### STATED GOAL
Skip all pictures, then copy the lines from the start of the data through the line with "scene.camera = cam", keeping both ends.

### EXERCISE INPUTS

============

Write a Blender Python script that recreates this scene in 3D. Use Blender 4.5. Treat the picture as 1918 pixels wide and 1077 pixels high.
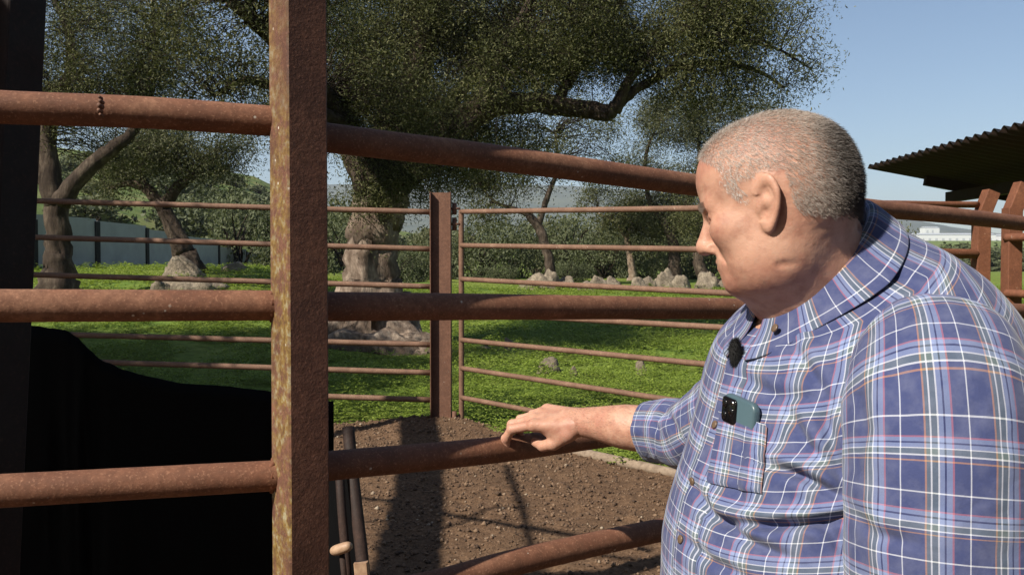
import bpy, math, random
import numpy as np
from mathutils import Vector, Matrix

# ------------------------------------------------------------------ camera, sky, sun, exposure
scene = bpy.context.scene
for o in list(bpy.data.objects): bpy.data.objects.remove(o)
COL = scene.collection
F = 1600.0; W, H = 1918.0, 1077.0; CAMZ = 1.6; PITCH = math.radians(1.38)
cam_d = bpy.data.cameras.new('camera'); cam = bpy.data.objects.new('camera', cam_d); COL.objects.link(cam)
cam.location = (0, 0, CAMZ); cam.rotation_euler = (math.radians(90) - PITCH, 0, 0)
cam_d.sensor_width = 36; cam_d.lens = F / W * 36; cam_d.clip_start = 0.02; cam_d.clip_end = 9000
cam_d.dof.use_dof = False
scene.camera = cam

SUN_EL = math.radians(40)
SD = np.array([0.745, 0.667]); SD /= np.linalg.norm(SD)          # direction the light travels over the ground
sun_from = Vector((-SD[0] * math.cos(SUN_EL), -SD[1] * math.cos(SUN_EL), math.sin(SUN_EL)))
world = bpy.data.worlds.new('World'); scene.world = world; world.use_nodes = True
wn = world.node_tree; bgn = wn.nodes['Background']
sky = wn.nodes.new('ShaderNodeTexSky'); sky.sky_type = 'NISHITA'; sky.sun_disc = False
sky.sun_elevation = SUN_EL; sky.sun_rotation = math.atan2(sun_from.x, sun_from.y)
sky.air_density = 1.0; sky.dust_density = 0.6; sky.ozone_density = 1.6; sky.altitude = 50
wn.links.new(sky.outputs[0], bgn.inputs[0]); bgn.inputs[1].default_value = 0.074
sl = bpy.data.lights.new('sun', 'SUN'); sl.energy = 5.0; sl.angle = math.radians(0.53); sl.color = (1, 0.925, 0.81)
so = bpy.data.objects.new('sun', sl); COL.objects.link(so); so.rotation_euler = sun_from.to_track_quat('Z', 'Y').to_euler()
so.location = (-10, -10, 20)
scene.view_settings.view_transform = 'Standard'; scene.view_settings.look = 'None'
scene.view_settings.exposure = 0.65; scene.view_settings.gamma = 1.0
scene.render.resolution_x = 1024; scene.render.resolution_y = 574

# ------------------------------------------------------------------ helpers
cp, sp_ = math.cos(PITCH), math.sin(PITCH)
def P(px, py, d):
    """photograph pixel and distance along the lens axis to a world point"""
    u = (px - W / 2) / F * d; v = (H / 2 - py) / F * d
    return np.array([u, d * cp + v * sp_, CAMZ - d * sp_ + v * cp])
def nrm(v):
    v = np.asarray(v, float); return v / (np.linalg.norm(v) + 1e-12)
def mk(name, verts, faces, m=None, parent=None, smooth=True, uv=None):
    me = bpy.data.meshes.new(name)
    verts = np.asarray(verts, np.float32)
    if isinstance(faces, np.ndarray) and faces.ndim == 2:
        k = faces.shape[1]; nf = len(faces)
        me.vertices.add(len(verts)); me.vertices.foreach_set('co', verts.ravel())
        me.loops.add(nf * k); me.loops.foreach_set('vertex_index', faces.astype(np.int32).ravel())
        me.polygons.add(nf); me.polygons.foreach_set('loop_start', np.arange(0, nf * k, k, dtype=np.int32))
        me.update(calc_edges=True)
    else:
        me.from_pydata([tuple(map(float, v)) for v in verts], [], [tuple(int(i) for i in f) for f in faces]); me.update()
    me.validate()
    if smooth: me.polygons.foreach_set('use_smooth', np.ones(len(me.polygons), bool))
    if uv is not None:
        l = me.uv_layers.new(name='UVMap'); idx = np.empty(len(me.loops), np.int32); me.loops.foreach_get('vertex_index', idx)
        l.data.foreach_set('uv', np.asarray(uv, np.float32)[idx].ravel())
    if m: me.materials.append(m)
    o = bpy.data.objects.new(name, me); COL.objects.link(o)
    if parent: o.parent = parent; o.matrix_parent_inverse = Matrix.Translation(-Vector(parent.location))
    return o
def tag(o, label=None, cat=None, group=None, kind=None):
    if label: o['label'] = label
    if cat: o['category'] = cat
    if group: o['group'] = group
    if kind: o['kind'] = kind
    return o
def empty(name, loc, label, cat, group=None):
    o = bpy.data.objects.new(name, None); COL.objects.link(o); o.location = tuple(map(float, loc)); o.empty_display_size = .1
    return tag(o, label, cat, group)
class MB:
    """collects pieces into one mesh"""
    def __init__(s): s.v = []; s.f = []; s.uv = []; s.n = 0
    def add(s, v, f, uv=None):
        v = np.asarray(v, float)
        s.f += [tuple(int(i) + s.n for i in q) for q in f]; s.v.append(v); s.n += len(v)
        s.uv.append(np.zeros((len(v), 2)) if uv is None else np.asarray(uv)); return s
    def build(s, name, m=None, parent=None, smooth=True):
        return mk(name, np.concatenate(s.v), s.f, m, parent, smooth, np.concatenate(s.uv))
def hashn(ix, iy, iz, seed):
    n = (ix.astype(np.int64) * 374761393 + iy.astype(np.int64) * 668265263 + iz.astype(np.int64) * 2147483647 + seed * 974634777) & 0xffffffff
    n = ((n ^ (n >> 13)) * 1274126177) & 0xffffffff; n = (n ^ (n >> 16)) & 0xffffffff
    return n / 4294967295.0 * 2 - 1
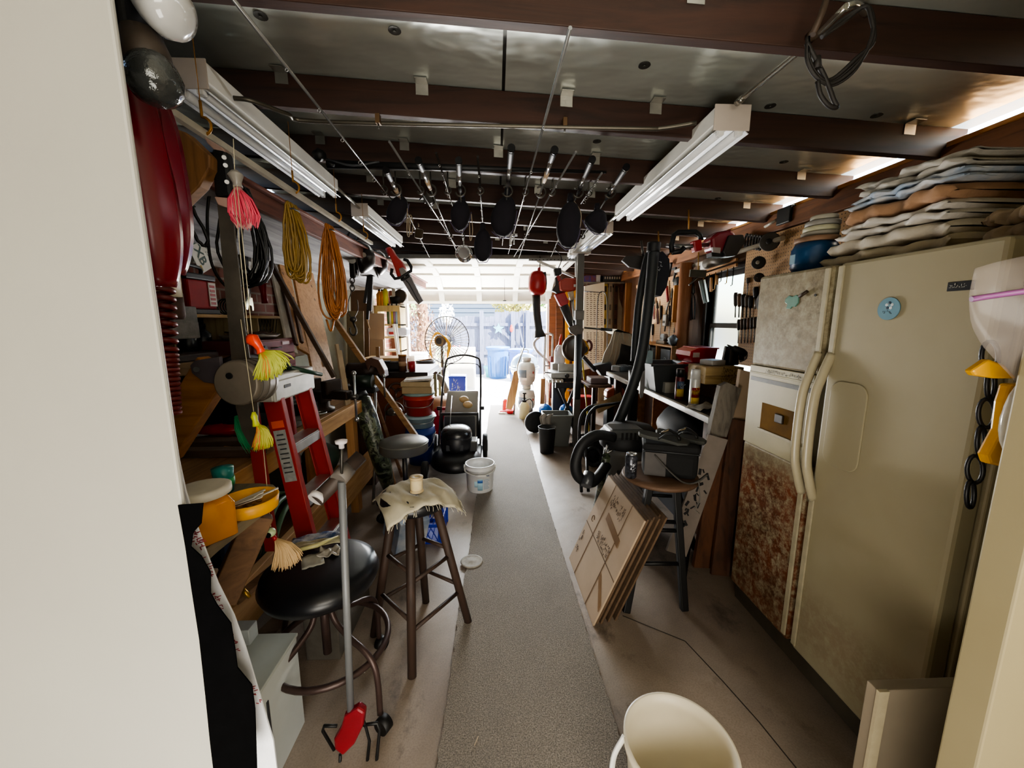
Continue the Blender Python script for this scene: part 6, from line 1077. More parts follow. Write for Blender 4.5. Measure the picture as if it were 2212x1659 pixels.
q = PZ(1152, 905, 0); t = T('spare_wheel', 'black spare wheel standing behind the grey waste bin', 'wheel'); b = V((P(1155, 895, 5.1).x, 5.15, .15)); t.part('tyre', MB().lathe(b, [(.08, 0), (.145, .005), (.15, .03), (.145, .06), (.08, .065)], axis=(.3, -1, 0), n=32), RUB); t.part('hub', MB().cyl(b+V((0, .01, 0)), b+V((.02, -.06, 0)), .082, n=24), DGREY); t.done()
t = T('red_machine_cover', 'low red curved machine cover under the work stand', 'machine cover'); Y = 5.45; t.part('cover', MB().prism([P(x, y, Y) for x, y in ((1232, 868), (1236, 860), (1250, 857), (1284, 858), (1284, 882), (1245, 885), (1234, 880))], (0, .2, 0)), mat('#a82a24', .4), bev=.02); q = P(1255, 884, Y); t.part('base', MB().bb((q.x-.15, Y+.02, 0), (q.x+.2, Y+.18, q.z+.02)), DGREY); t.done()
# ================================================================ RIGHT SIDE: FRIDGE
def fridge_mat(key, rust_z, rust_amt, mould=0.):
    m_, nt, bs = base(key); vec = coord(nt); c = lin('#a69e84')
    t = nd(nt, 'ShaderNodeTexCoord'); s = nd(nt, 'ShaderNodeSeparateXYZ'); nt.links.new(t.outputs['Object'], s.inputs[0])
    n1 = noise(nt, 5, 8, vec, .75); n2 = noise(nt, 26, 8, vec, .8); n3 = noise(nt, 2.2, 4, vec)
    a = mix(nt, ramp(nt, n3, [(.3, 0.), (.75, .5)]), c, lin('#968a6a'))
    if mould: a = mix(nt, ramp(nt, n2, [(.40, 0.), (.62, mould)]), a, lin('#5f4f33')); a = mix(nt, ramp(nt, n1, [(.45, 0.), (.7, mould)]), a, lin('#756340'))
    if rust_amt:
        r = nd(nt, 'ShaderNodeValToRGB'); z0, z1, z2, z3 = rust_z
        mr = nd(nt, 'ShaderNodeMapRange'); mr.inputs['From Min'].default_value = 0; mr.inputs['From Max'].default_value = 1.8; nt.links.new(s.outputs['Z'], mr.inputs[0]); nt.links.new(mr.outputs[0], r.inputs[0])
        e = r.color_ramp.elements; e[0].position = z0/1.8; e[0].color = (0, 0, 0, 1); e[1].position = z3/1.8; e[1].color = (0, 0, 0, 1)
        for z in (z1, z2): q = e.new(z/1.8); q.color = (1, 1, 1, 1)
        mk = nd(nt, 'ShaderNodeMath', operation='MULTIPLY'); nt.links.new(r.outputs[0], mk.inputs[0]); nt.links.new(ramp(nt, n2, [(.36, 0.), (.56, 1.)]), mk.inputs[1])
        mk2 = nd(nt, 'ShaderNodeMath', operation='MULTIPLY'); nt.links.new(mk.outputs[0], mk2.inputs[0]); mk2.inputs[1].default_value = rust_amt
        rc = mix(nt, ramp(nt, n1, [(.35, 0.), (.65, 1.)]), lin('#7a3a16'), lin('#4a2a12')); a = mix(nt, mk2.outputs[0], a, rc)
    nt.links.new(a, bs.inputs['Base Color']); bs.inputs['Roughness'].default_value = .42; bump(nt, bs, noise(nt, 120, 3, vec), .06, .002); return m_
X0 = 1.28; FR = fridge_mat('fridge_plain', (.1, .2, .34, .46), .28); FRZ_L = fridge_mat('fridge_rust', (-.2, .08, .78, .92), .95, .35); FRZ_U = fridge_mat('fridge_mould', (0, .1, .2, .3), 0, .85); TRIM = mat('#b9b095', .4, 0, .2, 20)
t = T('refrigerator', 'rusty cream side by side refrigerator with a stack of towels on top', 'refrigerator'); TOP = 1.715
t.part('cabinet', MB().bb((X0+.07, .95, .03), (2.06, 1.885, TOP)), mat('#a59b80', .5, 0, .15), bev=.006)
def dz(px, py): return PX(px, py, X0)
zd0, zd1 = dz(1700, 985).z-.02, dz(1700, 800).z
ysp = 1.455
fd = t.part('freezer_door', MB().bb((X0, ysp+.015, zd1), (X0+.065, 1.885, TOP)), FRZ_U, bev=.012, label='speckled mouldy upper freezer door'); t.part('freezer_door', MB().bb((X0, ysp+.015, .1), (X0+.065, 1.885, zd0)), FRZ_L, bev=.01, label='heavily rusted lower freezer door')
dp = t.part('dispenser', MB().bb((X0-.004, ysp+.03, zd0), (X0+.02, 1.885, zd1)).bb((X0-.006, ysp+.03, zd1-.04), (X0, 1.885, zd1-.03)), mat('#b4ab8c', .4, 0, .1), bev=.004, label='ice and water dispenser panel')
ca, cb = dz(1652, 870), dz(1722, 955); y0_, y1_ = cb.y-.01, ca.y+.01; z0_, z1_ = cb.z, ca.z
t.part('dispenser_recess', MB().bb((X0-.0052, y0_, z0_), (X0-.0042, y1_, z1_)), mat('#7a5608', .9, 0, .45, 6), parent=dp); t.part('dispenser_lever', MB().bb((X0-.014, (y0_+y1_)/2-.03, z1_-.07), (X0-.005, (y0_+y1_)/2+.02, z1_-.03)), mat('#2b2010', .4), parent=dp, bev=.003); t.part('dispenser_strip', MB().bb((X0-.0055, ysp+.04, zd1-.075), (X0-.0042, 1.87, zd1-.055)), mat('#3d4038', .4), parent=dp); t.part('recess_sill', MB().bb((X0-.012, y0_-.01, z0_-.014), (X0-.004, y1_+.01, z0_)), TRIM, parent=dp, bev=.002)
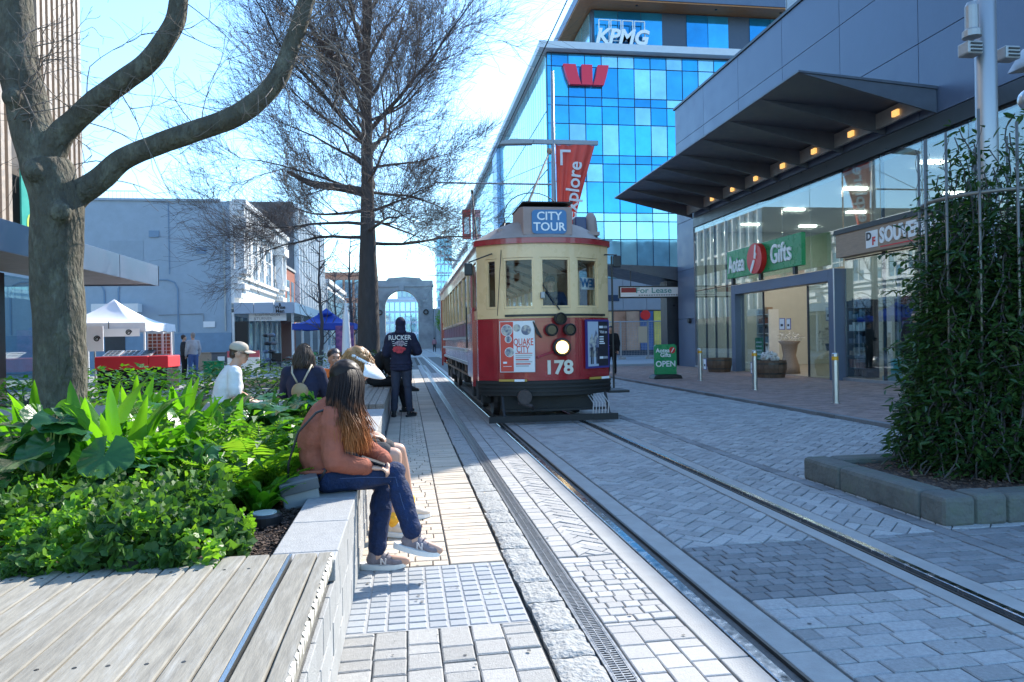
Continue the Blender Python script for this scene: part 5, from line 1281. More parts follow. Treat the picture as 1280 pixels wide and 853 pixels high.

============

### TASK RESPONSE
Write a Blender Python script that recreates this scene in 3D. Use Blender 4.5. Treat the picture as 1918 pixels wide and 1077 pixels high.
import bpy, math, random
import numpy as np
from mathutils import Vector, Matrix

# ------------------------------------------------------------------ camera, sky, sun, exposure
scene = bpy.context.scene
for o in list(bpy.data.objects): bpy.data.objects.remove(o)
COL = scene.collection
F = 1600.0; W, H = 1918.0, 1077.0; CAMZ = 1.6; PITCH = math.radians(1.38)
cam_d = bpy.data.cameras.new('camera'); cam = bpy.data.objects.new('camera', cam_d); COL.objects.link(cam)
cam.location = (0, 0, CAMZ); cam.rotation_euler = (math.radians(90) - PITCH, 0, 0)
cam_d.sensor_width = 36; cam_d.lens = F / W * 36; cam_d.clip_start = 0.02; cam_d.clip_end = 9000
cam_d.dof.use_dof = False
scene.camera = cam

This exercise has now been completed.